The question is, can you make it through the verbal gauntlet all the way to the end without running face-first into an exclamation mark?
Read it in full below:
"Warning: This tweet is defo over 120 characters.... The hate on my TL is uncalled for and ridiculous! I never lied about my sexuality, I never labelled myself, the media and some of the public did. I said almost 5 years ago now. I have dated girls and boys. Quote me! Which I had! Am I denying that...?No! I was young and I experimented! Who hasn't? Not with just this topic, but anything! It's part of life! No lies there. So happened I was becoming famous at the very same time and felt pressure to tell everyone all my business that really looking back was really no ones to know. I fell for a person who happened to be a girl. Every other relationship I've had has been with a man. My record label didn't care and it wasn't part of my launch! Then I was asked in an interview back in the day about relationships, first time ever, and I was honest and then BAM it took over, the word bisexual before my name on almost every article I read? Like I had to say it when I introduced myself?
"It was crazy! Instantly I was boxed. But at the same time felt I was put forward as spokes person to break out of those same boxes? Weird. Who made it a big deal? Me? No. The media? Yes. I'm not looking for sympathy I am just being real. And yeah I have learnt to keep things private the hard way because of this exact reason. So I keep my relationships private now. To keep my sanity. I put it into songs not articles that can be edited. I apologise to anyone who is offended by me calling dating girls a "phase" but I have to be honest with me for me. And for me it was. What else do I call it if I no longer have a want for it anymore? I'm talking for me remember. Not you. I didn't generalise, I didn't say bisexuality isn't real. It is for some and some people grow up dating both men and woman forever. And that's ok. And some don't. Simple. And I don't have any reason to lie? Should I have lied and said I am bi, because I'm not, yet isn't that worse than telling the truth? How would of people have reacted then?

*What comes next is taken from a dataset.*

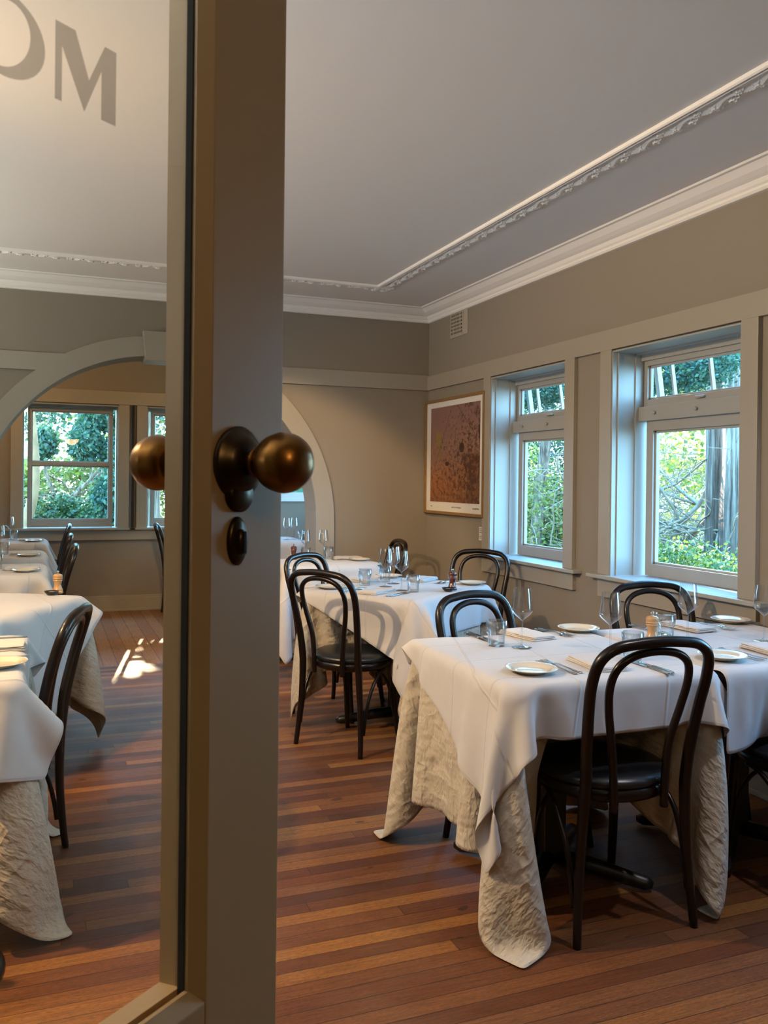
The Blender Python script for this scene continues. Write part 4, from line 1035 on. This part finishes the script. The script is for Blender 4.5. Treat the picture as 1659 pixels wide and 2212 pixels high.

"Please tell me what I have done wrong here? I haven't spoken of being bi for years. All my songs are sung from me about "him". I didn't discuss my personal life in my autobiography. Which came out 2 years ago. Reading "Jessie J comes out as straight" today, even typing that feels absolutely ridiculous. What has the world come to? Lol! Seriously, this is crazy. The media of course are going to make this a HUGE thing. Which they are. for your originality. But I won't stand down and be made to feel like I have killed someone or said something that deserves the messages I am currently receiving. I did and still do stand for love who you love, whichever gender that is. And I will continue to stand for it and just not act on it because I don't want to. It isn't who I am. I see my fans becoming who they are and it's amazing! Whatever sexuality they chose, or have chosen, love is love.
"Everyone has their own journey and story, and mine can't go how you would rather it go. I have to live for me. Just to be clear this was NEVER a publicity stunt or for album sales. I won't even argue that point. Because it's just so silly and such a lazy accusation that I won't even go there. I will say this, the reason I decided to put it out there in a more direct way. Even though it isn't what I thought I would ever even do. Is because some people believed what they read instead of what I was/am saying and singing about then and now. I was getting increasingly frustrated with still feeling like sexuality was defining me as an artist. Behind close doors I am evolving into the woman I want to be forever, wanting a husband and kids one day and dreaming up my future just like everyone else. Yet I go to work and it was like people were 3 years behind and wanted me to be someone Im not.
"I soon realised unless I said it more in black and white it would continue. People accusing me of dating my female friends, yet when I was out with a man I was actually dating no one would say anything or even notice. Weird. People were seeing and noticing what they wanted and not looking at the truth. So I as I am writing my 3rd album I believe I owe it to myself and my fans to be me. Which I am doing tbh, just speaking on something to set the record straight. That wasn't supposed to be a joke. And at 26 I shouldn't be anything but. Whatever backlash and hurtful things I will incur. I am only singing about loving a man and being broken hearted by a man. Because I only date men. I want my music to come out and people understand where it's coming from, and for me not to feel guilty when people are painting a picture of me when the brush isn't in my hand. I took the brush back. I have always been true, and honest.
"Which is so rare in this industry. I will admit maybe not always gone about it the right way but hey I'm still new to all of this too remember. I ask that you support my music. As I did back in 2010 on YouTube. I ask that you respect that I don't judge you on every detail of your past as I will never know of your past. And you let mind stay as mine and let me continue to grow and change just like every other human being. I will not speak on this topic anymore. It's irrelevant to what this dream Is supposed to be about. Irrelevant to why people even know who I am if they do in the first place! The music! It needs to be about the music. Thank you to everyone who supports my music. Now to the studio I go to finish my 3rd album."
Congratulations - you've won ... absolutely nothing. But well done for getting this far. She lost us at the first 'Lol!'.